WRITTEN INSTRUCTION -
From the listing below, copy every line with the word "high".

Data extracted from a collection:
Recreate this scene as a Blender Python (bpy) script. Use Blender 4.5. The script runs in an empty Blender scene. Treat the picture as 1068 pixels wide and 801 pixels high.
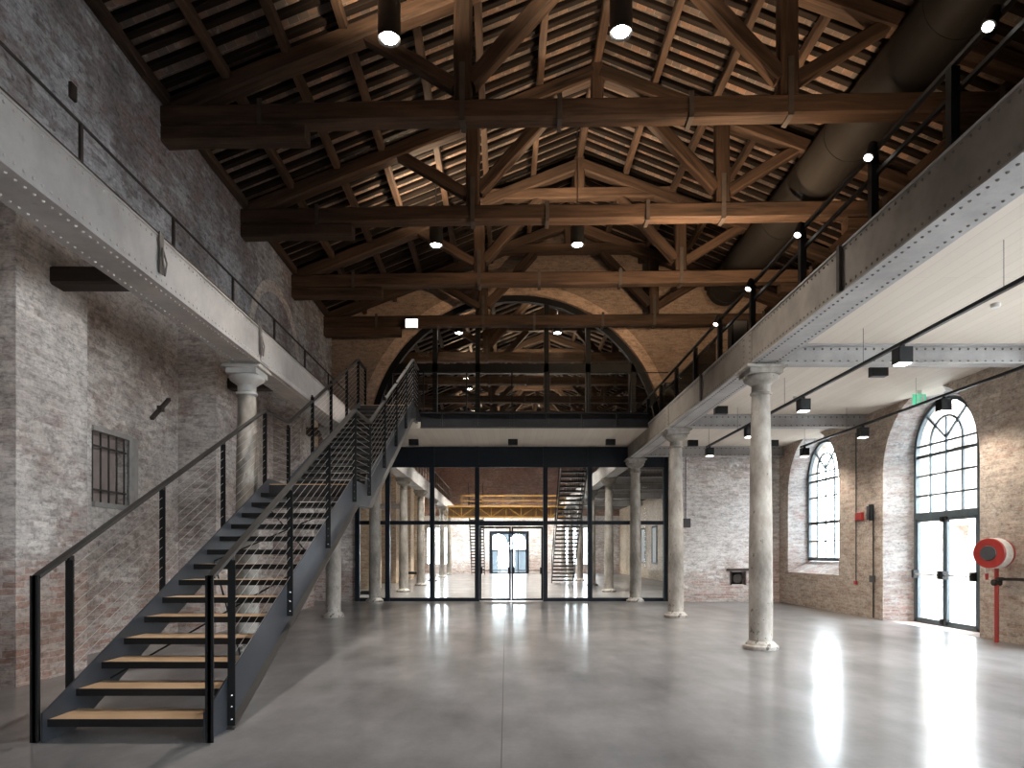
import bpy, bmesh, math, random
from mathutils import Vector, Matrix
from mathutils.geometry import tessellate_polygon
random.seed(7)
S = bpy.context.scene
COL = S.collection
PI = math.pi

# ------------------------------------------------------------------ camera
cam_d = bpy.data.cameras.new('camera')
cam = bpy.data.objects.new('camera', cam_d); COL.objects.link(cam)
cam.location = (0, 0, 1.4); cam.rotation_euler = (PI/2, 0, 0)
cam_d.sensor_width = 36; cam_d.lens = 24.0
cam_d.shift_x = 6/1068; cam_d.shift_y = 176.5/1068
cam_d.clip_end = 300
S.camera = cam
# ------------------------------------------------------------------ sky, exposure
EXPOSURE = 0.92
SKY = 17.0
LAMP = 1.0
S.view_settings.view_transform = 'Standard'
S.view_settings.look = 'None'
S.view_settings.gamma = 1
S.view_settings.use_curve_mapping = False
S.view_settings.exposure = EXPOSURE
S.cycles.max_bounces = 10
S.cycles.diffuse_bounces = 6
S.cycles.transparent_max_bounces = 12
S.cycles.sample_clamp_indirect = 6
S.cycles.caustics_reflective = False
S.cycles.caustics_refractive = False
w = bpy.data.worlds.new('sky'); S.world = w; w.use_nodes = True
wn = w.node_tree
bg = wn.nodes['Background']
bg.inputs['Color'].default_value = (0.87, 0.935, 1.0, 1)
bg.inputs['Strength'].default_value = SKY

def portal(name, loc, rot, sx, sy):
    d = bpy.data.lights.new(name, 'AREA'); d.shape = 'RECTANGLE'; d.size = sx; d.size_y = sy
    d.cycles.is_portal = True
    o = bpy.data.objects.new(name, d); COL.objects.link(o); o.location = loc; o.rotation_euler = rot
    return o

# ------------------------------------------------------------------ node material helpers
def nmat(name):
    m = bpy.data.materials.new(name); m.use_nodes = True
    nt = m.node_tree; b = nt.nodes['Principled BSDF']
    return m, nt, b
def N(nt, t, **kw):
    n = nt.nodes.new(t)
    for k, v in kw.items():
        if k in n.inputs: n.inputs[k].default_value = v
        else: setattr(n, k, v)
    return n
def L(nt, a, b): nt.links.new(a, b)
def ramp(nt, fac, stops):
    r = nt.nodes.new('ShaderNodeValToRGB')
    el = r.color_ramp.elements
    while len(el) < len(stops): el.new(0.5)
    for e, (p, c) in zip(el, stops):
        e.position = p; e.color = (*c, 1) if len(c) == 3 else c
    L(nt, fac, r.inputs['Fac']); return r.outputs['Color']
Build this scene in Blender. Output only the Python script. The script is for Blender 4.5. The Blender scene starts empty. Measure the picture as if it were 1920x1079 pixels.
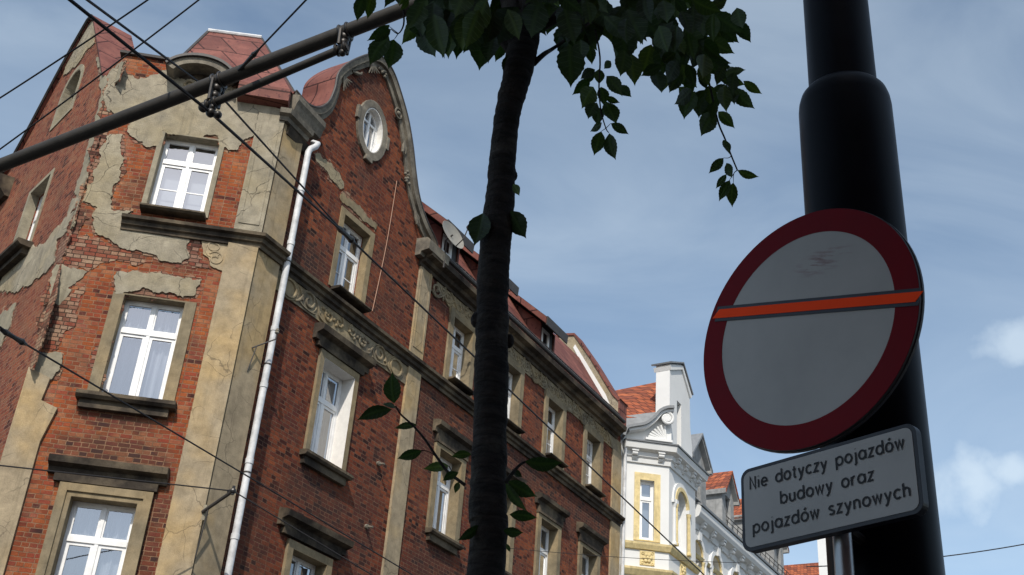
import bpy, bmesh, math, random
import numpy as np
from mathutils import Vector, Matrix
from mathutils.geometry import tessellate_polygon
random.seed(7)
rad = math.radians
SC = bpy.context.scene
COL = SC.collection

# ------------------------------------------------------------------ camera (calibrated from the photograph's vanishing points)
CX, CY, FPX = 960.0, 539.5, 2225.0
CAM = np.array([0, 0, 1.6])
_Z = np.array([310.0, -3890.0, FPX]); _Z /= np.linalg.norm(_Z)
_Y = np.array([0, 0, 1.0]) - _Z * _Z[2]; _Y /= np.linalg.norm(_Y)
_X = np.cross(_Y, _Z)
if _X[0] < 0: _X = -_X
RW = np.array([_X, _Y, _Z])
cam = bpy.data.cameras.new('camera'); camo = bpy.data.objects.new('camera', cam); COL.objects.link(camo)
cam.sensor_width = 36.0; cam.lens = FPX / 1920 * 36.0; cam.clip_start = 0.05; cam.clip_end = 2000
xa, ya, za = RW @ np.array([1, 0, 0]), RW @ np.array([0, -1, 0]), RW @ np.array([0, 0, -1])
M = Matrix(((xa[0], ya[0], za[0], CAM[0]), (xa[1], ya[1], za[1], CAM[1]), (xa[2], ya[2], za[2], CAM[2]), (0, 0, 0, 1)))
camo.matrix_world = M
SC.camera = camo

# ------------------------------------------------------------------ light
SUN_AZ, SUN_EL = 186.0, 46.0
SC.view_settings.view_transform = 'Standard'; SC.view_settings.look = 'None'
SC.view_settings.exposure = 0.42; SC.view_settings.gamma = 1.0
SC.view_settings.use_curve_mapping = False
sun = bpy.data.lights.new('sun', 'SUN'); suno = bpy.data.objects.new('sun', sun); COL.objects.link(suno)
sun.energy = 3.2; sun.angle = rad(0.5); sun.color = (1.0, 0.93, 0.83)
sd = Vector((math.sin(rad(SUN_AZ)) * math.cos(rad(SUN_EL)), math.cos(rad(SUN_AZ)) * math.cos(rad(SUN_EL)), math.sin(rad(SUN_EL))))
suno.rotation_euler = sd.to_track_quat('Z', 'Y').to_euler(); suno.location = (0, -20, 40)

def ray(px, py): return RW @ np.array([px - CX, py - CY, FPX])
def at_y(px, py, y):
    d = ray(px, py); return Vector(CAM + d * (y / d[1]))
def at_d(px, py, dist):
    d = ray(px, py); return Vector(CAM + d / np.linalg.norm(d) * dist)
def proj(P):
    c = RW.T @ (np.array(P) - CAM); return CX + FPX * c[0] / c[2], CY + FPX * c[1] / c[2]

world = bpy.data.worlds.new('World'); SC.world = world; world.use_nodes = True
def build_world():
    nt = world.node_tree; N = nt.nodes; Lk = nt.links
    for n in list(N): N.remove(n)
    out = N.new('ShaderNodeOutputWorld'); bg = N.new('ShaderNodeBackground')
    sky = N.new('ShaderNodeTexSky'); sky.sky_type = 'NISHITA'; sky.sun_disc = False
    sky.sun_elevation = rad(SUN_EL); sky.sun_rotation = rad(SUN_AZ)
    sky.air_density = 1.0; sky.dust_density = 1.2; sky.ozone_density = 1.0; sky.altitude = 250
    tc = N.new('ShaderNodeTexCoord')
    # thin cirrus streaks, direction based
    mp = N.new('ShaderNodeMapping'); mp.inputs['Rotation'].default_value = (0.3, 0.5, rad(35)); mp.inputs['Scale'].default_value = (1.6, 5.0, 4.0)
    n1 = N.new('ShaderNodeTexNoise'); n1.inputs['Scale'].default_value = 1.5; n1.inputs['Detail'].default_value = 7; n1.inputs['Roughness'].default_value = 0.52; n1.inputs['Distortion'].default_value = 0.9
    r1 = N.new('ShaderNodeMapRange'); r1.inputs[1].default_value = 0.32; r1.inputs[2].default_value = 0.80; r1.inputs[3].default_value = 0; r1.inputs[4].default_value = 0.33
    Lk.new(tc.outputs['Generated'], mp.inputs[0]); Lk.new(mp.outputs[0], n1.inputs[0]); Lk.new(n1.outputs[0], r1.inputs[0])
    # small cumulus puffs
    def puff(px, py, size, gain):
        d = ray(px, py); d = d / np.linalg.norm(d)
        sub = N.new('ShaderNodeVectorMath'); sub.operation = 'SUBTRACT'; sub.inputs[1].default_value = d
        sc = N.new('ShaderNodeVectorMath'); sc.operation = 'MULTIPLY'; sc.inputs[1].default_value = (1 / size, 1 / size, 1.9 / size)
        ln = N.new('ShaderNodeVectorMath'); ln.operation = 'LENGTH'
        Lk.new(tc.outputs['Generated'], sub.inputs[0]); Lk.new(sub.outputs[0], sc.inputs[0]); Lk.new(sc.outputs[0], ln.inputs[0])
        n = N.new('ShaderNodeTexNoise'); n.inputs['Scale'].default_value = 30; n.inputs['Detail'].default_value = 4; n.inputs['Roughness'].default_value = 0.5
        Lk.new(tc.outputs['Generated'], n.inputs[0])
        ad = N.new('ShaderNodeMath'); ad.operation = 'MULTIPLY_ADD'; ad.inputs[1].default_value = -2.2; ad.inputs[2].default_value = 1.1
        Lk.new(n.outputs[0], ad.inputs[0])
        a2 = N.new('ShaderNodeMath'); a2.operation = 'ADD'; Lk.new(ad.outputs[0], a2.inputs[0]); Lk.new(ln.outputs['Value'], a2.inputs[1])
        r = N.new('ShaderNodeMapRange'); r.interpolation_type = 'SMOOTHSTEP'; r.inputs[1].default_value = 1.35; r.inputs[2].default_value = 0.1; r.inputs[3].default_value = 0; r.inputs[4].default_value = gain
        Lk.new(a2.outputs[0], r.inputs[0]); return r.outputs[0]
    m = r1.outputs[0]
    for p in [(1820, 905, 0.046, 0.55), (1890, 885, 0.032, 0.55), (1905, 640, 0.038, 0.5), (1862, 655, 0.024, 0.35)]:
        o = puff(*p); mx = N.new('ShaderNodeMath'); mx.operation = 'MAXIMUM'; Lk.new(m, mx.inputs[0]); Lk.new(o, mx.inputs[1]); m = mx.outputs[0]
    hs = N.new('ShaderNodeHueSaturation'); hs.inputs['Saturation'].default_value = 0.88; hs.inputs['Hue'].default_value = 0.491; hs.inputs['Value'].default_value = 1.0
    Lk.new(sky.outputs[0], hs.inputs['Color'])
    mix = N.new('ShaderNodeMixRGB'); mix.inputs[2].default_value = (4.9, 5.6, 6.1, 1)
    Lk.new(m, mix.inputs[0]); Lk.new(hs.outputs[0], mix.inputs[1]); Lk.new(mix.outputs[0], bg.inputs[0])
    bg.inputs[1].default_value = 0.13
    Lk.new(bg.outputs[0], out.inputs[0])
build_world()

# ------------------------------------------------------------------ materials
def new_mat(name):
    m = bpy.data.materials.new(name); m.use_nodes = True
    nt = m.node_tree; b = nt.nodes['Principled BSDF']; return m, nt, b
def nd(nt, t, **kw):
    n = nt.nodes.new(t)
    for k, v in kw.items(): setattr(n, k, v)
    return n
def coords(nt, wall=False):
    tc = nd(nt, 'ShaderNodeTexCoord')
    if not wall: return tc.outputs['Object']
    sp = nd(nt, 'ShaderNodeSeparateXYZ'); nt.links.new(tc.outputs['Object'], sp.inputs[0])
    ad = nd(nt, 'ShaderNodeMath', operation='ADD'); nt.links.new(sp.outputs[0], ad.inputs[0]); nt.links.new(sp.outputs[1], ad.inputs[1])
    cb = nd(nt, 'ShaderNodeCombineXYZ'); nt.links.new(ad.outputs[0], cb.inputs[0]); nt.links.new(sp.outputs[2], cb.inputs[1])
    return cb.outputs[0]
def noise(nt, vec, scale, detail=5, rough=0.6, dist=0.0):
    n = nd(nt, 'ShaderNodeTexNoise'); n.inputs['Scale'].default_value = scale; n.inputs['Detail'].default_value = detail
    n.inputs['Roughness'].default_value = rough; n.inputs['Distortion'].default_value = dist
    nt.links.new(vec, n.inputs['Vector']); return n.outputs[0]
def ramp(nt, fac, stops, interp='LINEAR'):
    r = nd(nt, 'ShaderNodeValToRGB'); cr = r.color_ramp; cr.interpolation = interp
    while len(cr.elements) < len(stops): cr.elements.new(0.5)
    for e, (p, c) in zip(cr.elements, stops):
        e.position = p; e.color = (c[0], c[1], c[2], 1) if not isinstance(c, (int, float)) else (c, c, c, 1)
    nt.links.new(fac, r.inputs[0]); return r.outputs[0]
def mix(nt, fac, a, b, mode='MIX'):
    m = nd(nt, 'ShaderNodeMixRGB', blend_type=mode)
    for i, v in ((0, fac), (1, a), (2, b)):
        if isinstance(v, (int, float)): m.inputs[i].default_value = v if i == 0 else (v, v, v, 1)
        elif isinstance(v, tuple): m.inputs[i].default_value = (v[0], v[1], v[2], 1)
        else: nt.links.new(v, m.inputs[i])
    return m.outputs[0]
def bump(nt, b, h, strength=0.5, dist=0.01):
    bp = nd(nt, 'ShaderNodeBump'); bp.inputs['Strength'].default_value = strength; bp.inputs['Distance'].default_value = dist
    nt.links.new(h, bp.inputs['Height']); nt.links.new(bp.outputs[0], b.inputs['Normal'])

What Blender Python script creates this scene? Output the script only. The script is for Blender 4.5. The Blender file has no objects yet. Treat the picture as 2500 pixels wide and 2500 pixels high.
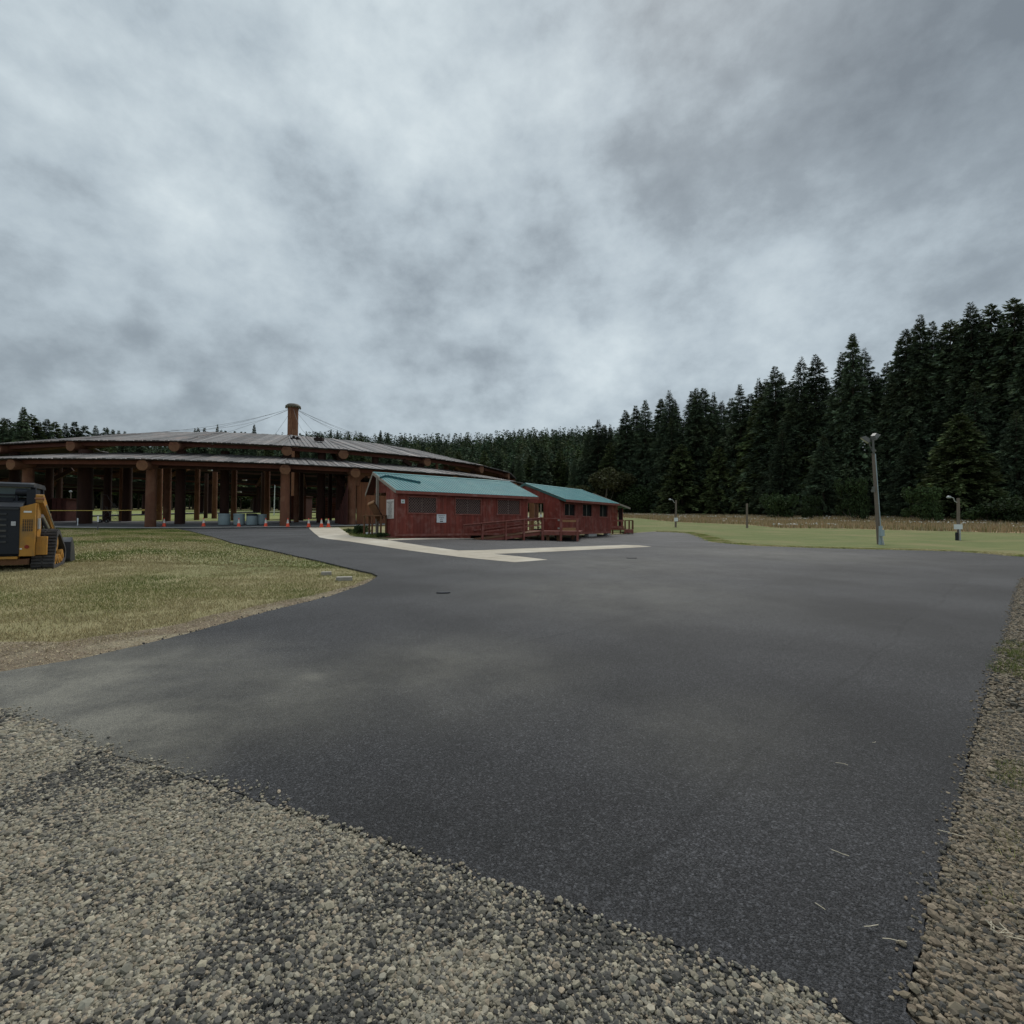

THE REPLY -
Recreate this scene as a Blender Python (bpy) script. Use Blender 4.5. The script runs in an empty Blender scene. Treat the picture as 1068 pixels wide and 801 pixels high.
What Blender Python script creates this scene? Output the script only. The script is for Blender 4.5. The Blender file has no objects yet. Treat the picture as 2500 pixels wide and 2500 pixels high.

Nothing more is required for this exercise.